La police avait précisé, plus tôt dans la journée, avoir limité l’accès à la Vieille Ville de Jérusalem-Est pour empêcher les Palestiniens de « participer à des émeutes violentes ».
Acte 4 : l’ONU, l’UE, les Etats-Unis et la Russie expriment de nouveau leur « profonde préoccupation »
Une réaction commune.

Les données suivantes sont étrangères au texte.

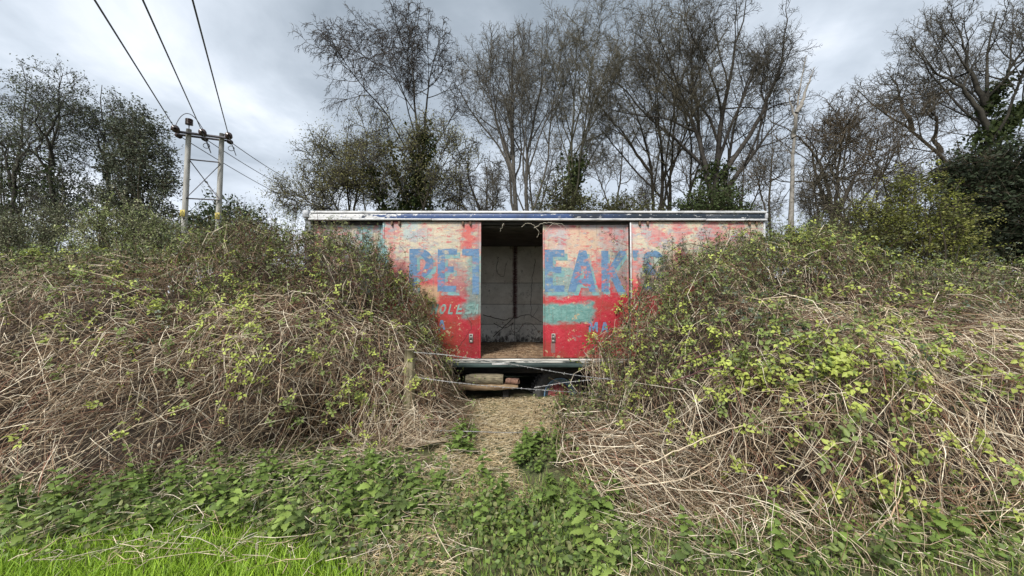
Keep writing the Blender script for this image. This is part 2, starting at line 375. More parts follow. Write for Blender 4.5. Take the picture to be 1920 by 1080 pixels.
def lorry():
    root = bpy.data.objects.new('lorry_body', None); COL.objects.link(root); root.location = (0, YB, 0)
    tag(root, 'abandoned lorry body with faded red lettered sides and open doorway', 'lorry')
    xl, xr = bx(573), bx(1435); DEP = 2.45
    zt, zf, zs = bz(397), bz(669), bz(688)
    def part(name, boxes, mat, bev=.004, parent=root):
        j = Join()
        for q in boxes: j.box(*q, bev=bev)
        return j.build(name, mat, parent)
    # roof and fascia rail (proud of the panels)
    part('roof', [(xl + .03, xr - .03, .0, DEP, bz(402), bz(398))], M_ROOF)
    part('top_trim', [(bx(584), bx(1436), -.085, -.005, bz(401.5), bz(397.5))], M_TRIM)
    part('fascia', [(bx(581), bx(1322), -.070, -.006, bz(411.2), bz(401.9)), (bx(1322.5), bx(1433), -.062, -.006, bz(411.9), bz(402.3))], M_FASCIA)
    part('lower_trim', [(bx(580), bx(810), -.090, -.006, bz(414.2), bz(411.5)), (bx(810.5), bx(1322), -.084, -.006, bz(414.8), bz(411.5)), (bx(1322.5), bx(1436), -.088, -.006, bz(415.6), bz(412.2))], M_TRIM)
    part('corner_cap', [(bx(570), bx(580.4), -.095, .05, bz(409), bz(396.5))], M_TRIM_GREY)
    part('corner_cap', [(bx(1433.5), bx(1437), -.092, .05, bz(411.8), bz(401.8))], M_TRIM_GREY)
    j = Join()
    for k in range(34):
        x = bx(600 + k * 25); p = np.array([[x, -.068, bz(405.5)], [x, -.0745, bz(405.5)]]); j.line(p, [.008, .005], 6)
    o = j.build('rivet_row', M_TRIM_GREY, root); o['kind'] = 'stuff'
    part('header_rail', [(bx(583), bx(1431), .02, .10, bz(421), bz(415.2))], M_DARK)
    part('corner_post', [(bx(571.5), bx(582), -.03, .08, zs, bz(410))], M_POST)
    part('corner_post', [(bx(1431.5), bx(1435), -.045, .08, zs, bz(416))], M_TRIM_GREY)
    # four side panels: 1 and 3 set back, 2 and 4 are the sliding doors in front
    def panel(name, x0, x1, y, z0=671.5, z1=416.5, label=None):
        o = part(name, [(bx(x0), bx(x1), y, y + .03, bz(z0), bz(z1))], M_PAINT, .003)
        if label: o['label'] = label
        part('edge_strip', [(bx(x0), bx(x0 + 3), y - .008, y - .001, bz(z0 - .5), bz(z1 + 3)), ], M_PAINT if name != 'open_panel' else M_TRIM, .002, o)
        part('edge_strip', [(bx(x1 - 3), bx(x1), y - .008, y - .001, bz(z0 - .5), bz(z1 + 3)), ], M_PAINT, .002, o)
        return o
    p1 = panel('side_panel', 584, 715, .045, label='striped red and grey side panel')
    p2 = panel('sliding_door', 717.5, 902, -.03, label='sliding door reading PET over OLES')
    p3 = panel('side_panel', 1018.5, 1180, .03, label='grey pink side panel reading EAK with teal patch')
    p4 = panel('sliding_door', 1182, 1431, -.03, label='cream and pink sliding door ending in S')
    part('edge_trim', [(bx(1181), bx(1183.5), -.045, -.039, bz(560), bz(417.5))], M_TRIM, .001, p4)
    for p, xs in ((p2, (735, 749, 868, 882)), (p4, (1199, 1214, 1405, 1418))):
        for x in xs:
            j = Join(); j.box(bx(x - 2), bx(x + 2), -.062, -.031, bz(423), bz(415.5), .003); j.box(bx(x - 1), bx(x + 1), -.07, -.063, bz(424.5), bz(420), .002); j.build('hanger', M_RUST, p)
    for p, x, y in ((p2, 884, -.03), (p3, 1037.5, .03)):
        j = Join(); x0, x1 = bx(x - 3.6), bx(x + 3.6)
        j.box(x0, x0 + .013, y - .022, y - .001, bz(642), bz(625.5), .003); j.box(x1 - .013, x1, y - .022, y - .001, bz(642), bz(625.5), .003)
        j.box(x0 + .0135, x1 - .0135, y - .02, y - .001, bz(642), bz(637.5), .003); j.box(x0 + .0135, x1 - .0135, y - .02, y - .001, bz(628.5), bz(625.5), .003)
        j.box(x0 + .0135, x1 - .0135, y - .006, y - .001, bz(637.2), bz(628.8)); j.box(x0 + .02, x1 - .02, y - .017, y - .0062, bz(635), bz(630), .003)
        j.build('latch', M_LATCH, p)
    # lettering: thin paint films 2 and 4 mm proud of the boards
    def letter(loops, panel, y, mat=M_BLUE, shadow=True, off=(6, 7)):
        def film(dx, dy, yy, mt, nm):
            loops3 = [[Vector((bx(px + dx), yy, bz(py + dy))) for px, py in lp] for lp in loops]
            flat = [v for lp in loops3 for v in lp]
            tri = tessellate_polygon(loops3)
            T = []
            for a, b_, c in tri:
                n = (flat[b_] - flat[a]).cross(flat[c] - flat[a]); T.append((a, b_, c) if n.y < 0 else (a, c, b_))
            link(nm, mesh_from(nm, [v[:] for v in flat], np.array(T), mt), panel)
        if shadow: film(off[0], off[1], y - .002, M_TEAL, 'letter_shadow')
        film(0, 0, y - .004, mat, 'letter')
    def ell(cx, cy, rx, ry, a0, a1, n=14): return [(cx + rx * math.cos(math.radians(a0 + (a1 - a0) * i / n)), cy + ry * math.sin(math.radians(a0 + (a1 - a0) * i / n))) for i in range(n + 1)]
    letter([[(768, 467), (786, 467)] + ell(788, 494, 25, 27, -90, 90)[1:-1] + [(786, 521), (782, 521), (782, 547), (768, 547)], [(782, 480), (782, 508)] + ell(786, 494, 12, 14, 90, -90)], p2, -.03)
    letter([[(821, 467), (857, 467), (857, 478), (834.5, 478), (834.5, 500), (851, 500), (851, 511), (834.5, 511), (834.5, 536), (856, 536), (856, 547), (821, 547)]], p2, -.03)
    letter([[(867, 467), (898.5, 467), (898.5, 552), (886, 552), (886, 480), (867, 480)]], p2, -.03, shadow=False)
    letter([[(1022, 468), (1059, 468), (1059, 481), (1037, 481), (1037, 500), (1053, 500), (1053, 512), (1037, 512), (1037, 535), (1059, 535), (1059, 547), (1022, 547)]], p3, .03)
    letter([[(1087, 469), (1100, 469), (1119, 547), (1106, 547), (1102, 533), (1084, 533), (1079, 547), (1065, 547)], [(1093, 498), (1087, 522), (1099.5, 522)]], p3, .03)
    letter([[(1128.5, 470), (1142, 470), (1142, 504), (1163, 470), (1176.5, 470), (1176.5, 474), (1154, 507), (1174, 547), (1158, 547), (1146, 519), (1142, 525), (1142, 547), (1128.5, 547)]], p3, .03, off=(3, 6) )
    letter([[(1186, 470), (1197, 470), (1194, 483), (1186, 483)]], p4, -.03, shadow=True, off=(2, 6))
    S = ell(1224, 489, 20, 19, -20, -200, 10) + ell(1224, 507, 19, 9, 150, 90, 3) + ell(1224, 529, 10, 9, -60, 100, 6) + ell(1222, 529, 9, 8, 110, 160, 3) + ell(1222, 529, 20, 18, 165, 0, 9) + ell(1224, 527, 19, 20, -10, -80, 5) + ell(1222, 489, 8, 9, 100, 240, 6) + ell(1224, 489, 8, 8, 250, 320, 4)
    letter([S], p4, -.03, shadow=False)
    def sk(lps, x0, y0, w_, h_, sl=.25): return [[(x0 + x * w_ + (1 - y) * h_ * sl, y0 + y * h_) for x, y in lp] for lp in lps]
    O = [[(.5 + .5 * math.cos(a * .45), .5 + .5 * math.sin(a * .45)) for a in range(14)], [(.5 + .22 * math.cos(-a * .45), .5 + .27 * math.sin(-a * .45)) for a in range(14)]]
    Lt = [[(0, 0), (.32, 0), (.32, .8), (1, .8), (1, 1), (0, 1)]]
    E = [[(0, 0), (1, 0), (1, .2), (.32, .2), (.32, .4), (.85, .4), (.85, .6), (.32, .6), (.32, .8), (1, .8), (1, 1), (0, 1)]]
    S2 = [[(.1, .05), (1, 0), (1, .2), (.35, .22), (.35, .38), (1, .45), (1, .95), (.0, 1), (.0, .8), (.65, .78), (.65, .6), (0, .52), (0, .15)]]
    A = [[(.32, 0), (.68, 0), (1, 1), (.7, 1), (.62, .78), (.36, .78), (.28, 1), (0, 1)], [(.5, .28), (.4, .6), (.59, .6)]]
    H = [[(0, 0), (.3, 0), (.3, .38), (.7, .38), (.7, 0), (1, 0), (1, 1), (.7, 1), (.7, .6), (.3, .6), (.3, 1), (0, 1)]]
    Mm = [[(0, 0), (.28, 0), (.5, .5), (.72, 0), (1, 0), (1, 1), (.75, 1), (.75, .45), (.5, .95), (.25, .45), (.25, 1), (0, 1)]]
    for lp, x, w_ in ((H, 808, 11), (O, 823, 12), (Lt, 840, 9), (E, 855, 11), (S2, 872, 11), (A, 887, 9)):
        letter(sk(lp, x, 570, w_, 19), p2, -.03, M_GREEN, False)
    letter(sk(A, 823, 600, 13, 18, 0), p2, -.03, M_BLUE, False)
    letter(sk(Mm, 1104, 604, 17, 19, 0), p3, .03, M_BLUE, False); letter(sk(A, 1127, 604, 14, 19, 0), p3, .03, M_BLUE, False)
    # interior
    fl = Join(); x = bx(760)
    while x < bx(1160):
        x2 = x + .62; Join().box(x, min(x2 - .006, bx(1160)), .036 if x > bx(1016) or x2 < bx(904) else .0, DEP - .06, zf - .025, zf + random.uniform(-.003, .004), .003).build('floor_board', M_FLOOR, root); x = x2
    part('back_wall_lining', [(bx(700), bx(1230), DEP - .055, DEP - .04, zf - .02, bz(402))], M_DARK, 0)
    xs = [bx(740), .062, bx(1190)]; zs_ = [zf + .005, 1.17, 1.62, 2.1, bz(424)]
    for i in range(2):
        for k in range(4):
            Join().box(xs[i] + .004, xs[i + 1] - .004, DEP - .085 - random.uniform(0, .006), DEP - .0555, zs_[k] + .004, zs_[k + 1] - .004, .003).build('wall_board', M_INNER, root)
    part('partition', [(bx(725), bx(725) + .03, .08, DEP - .09, zf + .01, bz(424))], M_INNER); part('partition', [(bx(1190) + .02, bx(1190) + .05, .08, DEP - .09, zf + .01, bz(424))], M_INNER)
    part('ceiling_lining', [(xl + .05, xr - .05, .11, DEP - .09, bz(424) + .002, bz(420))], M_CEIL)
    part('far_wall', [(xl, xr, DEP - .035, DEP, zs, bz(403))], M_POST); part('end_wall', [(xl, xl + .03, .082, DEP - .036, zs, bz(403))], M_POST); part('end_wall', [(xr - .03, xr, .082, DEP - .036, zs, bz(403))], M_POST)
    # sill and chassis
    part('sill_rail', [(bx(584), bx(1431), -.055, -.002, bz(675.5), bz(672.5))], M_SILLW, .002)
    part('sill_rail', [(bx(584), bx(1431), -.045, -.002, bz(679.6), bz(676.0))], M_SILL, .002)
    part('sill_skirt', [(bx(584), bx(1431), -.035, -.004, bz(688), bz(680.2))], M_SILL2, .002)
    part('pale_patch', [(bx(923), bx(953), -.038, -.0355, bz(683.5), bz(680.8))], M_TRIM, 0)
    part('chassis', [(xl + .1, xr - .1, .35, .47, zs - .16, zs - .002), (xl + .1, xr - .1, 1.75, 1.87, zs - .16, zs - .002)] + [(xx, xx + .08, .1, 2.3, zs - .001, zs + .06) for xx in np.arange(xl + .3, xr - .2, .75)], M_DARK)
    part('underfloor', [(xl + .05, xr - .05, .04, DEP - .04, zs + .0615, zf - .03)], M_DARK, 0)
    part('rear_light_blocker', [(xl + .05, xr - .05, DEP + .002, DEP + .03, .0, zs + .05)], M_DARK, 0)  # unseen panel added to keep the space under the lorry dark
    # wheel
    wr = bpy.data.objects.new('wheel', None); COL.objects.link(wr); wr.parent = root
    c = at(1046, 738, YB + .62); wr.location = (c[0], .62, c[2]); wr.rotation_euler = (0, 0, math.radians(14))
    def lathe(profile, n=40):       # profile (radius, y)
        pr = np.array(profile); a = np.arange(n) * 2 * math.pi / n
        V = np.stack([pr[:, 0][:, None] * np.cos(a), np.broadcast_to(pr[:, 1][:, None], (len(pr), n)), pr[:, 0][:, None] * np.sin(a)], -1)
        idx = np.arange(len(pr) * n).reshape(len(pr), n); q = np.stack([idx[:-1], np.roll(idx[:-1], -1, 1), np.roll(idx[1:], -1, 1), idx[1:]], -1)
        return V.reshape(-1, 3), q.reshape(-1, 4)
    M_TYRE = noise_mat('perished_tyre_rubber', (.035, .034, .033), (.085, .082, .078), 20, 5, .75)
    tyre = Join(); tyre.add(*lathe([(.30, -.10), (.33, -.125), (.40, -.135), (.46, -.12), (.478, -.10), (.478, .10), (.46, .12), (.38, .135), (.30, .10)]))
    for k in range(48):
        a = k * 2 * math.pi / 48
        for s in (-1, 1):
            R = Matrix.Rotation(-a, 3, 'Y'); v = []
            for y0, y1 in ((s * .03, s * .125),):
                for rr in (.474, .495):
                    for yy in (y0, y1):
                        for da in (-.018, .018): v.append(R @ Vector((rr, yy, da)))
            tyre.add([q[:] for q in v], np.array([(0, 1, 3, 2), (4, 6, 7, 5), (0, 4, 5, 1), (2, 3, 7, 6), (0, 2, 6, 4), (1, 5, 7, 3)]))
    tyre.build('tyre', M_TYRE, wr)
    M_RIM = noise_mat('faded_blue_rim', (.10, .19, .30), (.28, .38, .46), 9, 6, .55, lo=.4, hi=.6)
    M_HUB = noise_mat('faded_red_hub', (.28, .03, .035), (.42, .16, .14), 11, 6, .55, lo=.4, hi=.62)
    Join().add(*lathe([(.298, -.09), (.30, -.115), (.285, -.12), (.265, -.09), (.25, -.05), (.205, -.035)])).build('rim', M_RIM, wr, smooth=False)
    Join().add(*lathe([(.204, -.036), (.19, -.06), (.15, -.075), (.13, -.11), (.09, -.125), (.001, -.128)])).build('hub', M_HUB, wr)
    j = Join()
    for k in range(8):
        a = k * math.pi / 4; p = np.array([[.17 * math.cos(a), -.06, .17 * math.sin(a)], [.17 * math.cos(a), -.09, .17 * math.sin(a)]]); j.line(p, .014, 6)
    o = j.build('wheel_nuts', M_RUST, wr); o['kind'] = 'stuff'
    return root
lorry()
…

Les quatre membres du quartet pour le Proche-Orient (ONU, UE, Etats-Unis et Russie) expriment samedi leur « profonde préoccupation » après ces violences.
« Nous sommes alarmés par les déclarations provocantes faites par certains groupes politiques, ainsi que par le lancement de roquettes et ballons incendiaires depuis Gaza vers Israël, tout comme par les attaques contre des fermes palestiniennes en Cisjordanie », ajoute le communiqué.
Le groupe « note avec sérieuse préoccupation la possible éviction de familles palestiniennes de leurs foyers où ils ont habité depuis des générations (…) et exprime son opposition à des actions unilatérales, qui ne font qu’entraîner une escalade dans un environnement déjà tendu ». « Nous appelons les autorités israéliennes à faire preuve de retenue et à éviter des mesures qui pourraient entraîner une escalade de la situation durant cette période de jours saints musulmans », conclut le texte.
Dernier épisode en date : dimanche après-midi, la justice israélienne a annoncé que l’audience clé sur le sort de familles palestiniennes menacées d’éviction par des colons israéliens à Jérusalem-Est, prévue normalement lundi, était reportée. C’est ce dossier qui est au cœur de manifestations de Palestiniens dans la ville sainte. « A la lumière du contexte actuel, et à la demande du procureur général, l’audience prévue demain a été annulée », a indiqué le ministère de la Justice dans un communiqué. Il a précisé qu’une nouvelle date allait être annoncée « d’ici les 30 prochains jours ».